Additional `ctest` args:



* `--show-only`   List all tests

* `--verbose`     Always write to stdout



Fortuno is available [here](https://github.com/fortuno-repos/fortuno)



The MPI version is available [here](https://github.com/fortuno-repos/fortuno-mpi/)



## Centroid Algorithm MPI Implementation Description



In the MPI implementation, `assign_points_to_centroids` does not change. All centroids are defined on all processes.

Instead, `assign_points_to_centroids` expects a grid or sub-grid, local to a process. It returns `cluster_sizes` and `clusters`,

which assign all points of the sub-grid to clusters.

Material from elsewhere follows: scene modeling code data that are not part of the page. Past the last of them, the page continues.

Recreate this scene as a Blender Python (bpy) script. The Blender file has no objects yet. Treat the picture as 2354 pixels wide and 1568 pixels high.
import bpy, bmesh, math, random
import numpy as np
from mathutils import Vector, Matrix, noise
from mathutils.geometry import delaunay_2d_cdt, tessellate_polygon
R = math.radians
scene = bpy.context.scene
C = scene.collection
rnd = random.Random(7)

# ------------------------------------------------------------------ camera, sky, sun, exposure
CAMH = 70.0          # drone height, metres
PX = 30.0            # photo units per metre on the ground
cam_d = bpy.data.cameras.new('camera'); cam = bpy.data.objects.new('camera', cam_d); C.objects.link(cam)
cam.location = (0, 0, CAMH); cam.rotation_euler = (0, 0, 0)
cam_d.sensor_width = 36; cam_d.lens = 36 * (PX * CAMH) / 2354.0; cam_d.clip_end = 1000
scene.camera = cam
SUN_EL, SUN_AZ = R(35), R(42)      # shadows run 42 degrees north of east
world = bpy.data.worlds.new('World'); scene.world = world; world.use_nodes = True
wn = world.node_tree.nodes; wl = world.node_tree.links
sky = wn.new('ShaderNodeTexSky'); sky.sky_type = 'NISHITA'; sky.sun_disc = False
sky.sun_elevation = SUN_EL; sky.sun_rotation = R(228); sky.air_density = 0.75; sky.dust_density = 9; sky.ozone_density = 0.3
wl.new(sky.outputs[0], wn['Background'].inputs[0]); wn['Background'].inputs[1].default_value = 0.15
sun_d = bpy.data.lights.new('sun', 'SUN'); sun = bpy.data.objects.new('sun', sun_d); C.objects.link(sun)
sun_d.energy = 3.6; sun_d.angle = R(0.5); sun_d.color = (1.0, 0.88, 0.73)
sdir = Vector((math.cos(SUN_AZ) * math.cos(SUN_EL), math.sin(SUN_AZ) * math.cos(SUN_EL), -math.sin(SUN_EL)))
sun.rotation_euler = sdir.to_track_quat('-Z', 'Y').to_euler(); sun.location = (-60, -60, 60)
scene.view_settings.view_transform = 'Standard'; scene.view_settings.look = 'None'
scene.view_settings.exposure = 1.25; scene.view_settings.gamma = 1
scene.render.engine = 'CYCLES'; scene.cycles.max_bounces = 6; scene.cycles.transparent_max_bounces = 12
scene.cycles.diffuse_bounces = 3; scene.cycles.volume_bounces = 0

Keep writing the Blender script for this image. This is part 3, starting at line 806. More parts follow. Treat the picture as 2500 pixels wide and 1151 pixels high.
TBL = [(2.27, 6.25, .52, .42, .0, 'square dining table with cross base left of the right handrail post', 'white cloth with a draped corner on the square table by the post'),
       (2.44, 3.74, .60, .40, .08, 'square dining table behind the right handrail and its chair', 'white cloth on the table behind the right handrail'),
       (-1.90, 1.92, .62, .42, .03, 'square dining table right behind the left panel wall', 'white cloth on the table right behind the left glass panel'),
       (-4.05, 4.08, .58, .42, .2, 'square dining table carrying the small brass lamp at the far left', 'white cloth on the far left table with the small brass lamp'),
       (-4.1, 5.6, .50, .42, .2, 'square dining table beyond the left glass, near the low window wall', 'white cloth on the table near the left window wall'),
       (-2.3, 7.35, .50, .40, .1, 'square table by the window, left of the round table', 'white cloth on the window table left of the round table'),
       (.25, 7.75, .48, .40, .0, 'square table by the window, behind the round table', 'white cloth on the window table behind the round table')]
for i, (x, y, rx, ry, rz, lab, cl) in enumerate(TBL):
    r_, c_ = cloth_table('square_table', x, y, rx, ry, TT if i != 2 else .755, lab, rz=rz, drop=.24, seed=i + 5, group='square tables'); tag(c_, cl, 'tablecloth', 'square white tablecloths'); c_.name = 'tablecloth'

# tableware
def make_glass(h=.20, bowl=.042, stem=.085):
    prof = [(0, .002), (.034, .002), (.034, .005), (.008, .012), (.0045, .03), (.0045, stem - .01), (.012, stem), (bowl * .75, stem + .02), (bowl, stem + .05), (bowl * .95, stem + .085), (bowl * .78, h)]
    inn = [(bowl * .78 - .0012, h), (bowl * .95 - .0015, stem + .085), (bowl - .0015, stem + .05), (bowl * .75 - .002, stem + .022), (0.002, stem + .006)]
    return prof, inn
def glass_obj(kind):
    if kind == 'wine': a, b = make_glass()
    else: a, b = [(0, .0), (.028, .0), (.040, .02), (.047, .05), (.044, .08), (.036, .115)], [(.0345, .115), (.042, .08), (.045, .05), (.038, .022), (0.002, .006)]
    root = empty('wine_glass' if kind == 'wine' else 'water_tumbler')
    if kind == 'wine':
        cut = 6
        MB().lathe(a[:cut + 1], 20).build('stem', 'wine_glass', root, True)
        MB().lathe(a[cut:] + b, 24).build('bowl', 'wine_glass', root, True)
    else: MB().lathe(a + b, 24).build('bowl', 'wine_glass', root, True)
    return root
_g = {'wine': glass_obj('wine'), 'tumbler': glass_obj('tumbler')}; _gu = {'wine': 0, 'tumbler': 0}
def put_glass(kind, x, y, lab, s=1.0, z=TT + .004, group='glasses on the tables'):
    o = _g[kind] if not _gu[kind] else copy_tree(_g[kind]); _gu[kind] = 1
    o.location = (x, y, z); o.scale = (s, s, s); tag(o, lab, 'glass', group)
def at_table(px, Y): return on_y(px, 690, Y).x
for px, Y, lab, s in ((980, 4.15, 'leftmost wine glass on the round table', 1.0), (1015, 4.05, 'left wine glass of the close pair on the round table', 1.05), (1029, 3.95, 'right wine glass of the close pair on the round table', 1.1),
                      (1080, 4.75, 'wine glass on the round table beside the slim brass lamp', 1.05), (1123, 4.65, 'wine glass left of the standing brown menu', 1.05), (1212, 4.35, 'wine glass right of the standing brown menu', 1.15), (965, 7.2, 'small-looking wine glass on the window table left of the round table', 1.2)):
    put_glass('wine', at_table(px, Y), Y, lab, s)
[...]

`update_centroids` also remains the same. It returns `centroids` of shape `(n_dim, n_centroids)`, which have only been computed

using a local set of grid points. The MPI overload of this routine `allreduce`s the centroids(n_dim, n_centroids), such that the

final centroids contain contributions from all grid points, over all processes. `centroids` are now complete on all processes.



## TODOs



* Unit tests for debug build all crash when building with `-ffpe-trap=invalid,zero,overflow,underflow` and/or

  `-finit-real=nan`. This needs investigating. One assumes the issue is in the grid routines.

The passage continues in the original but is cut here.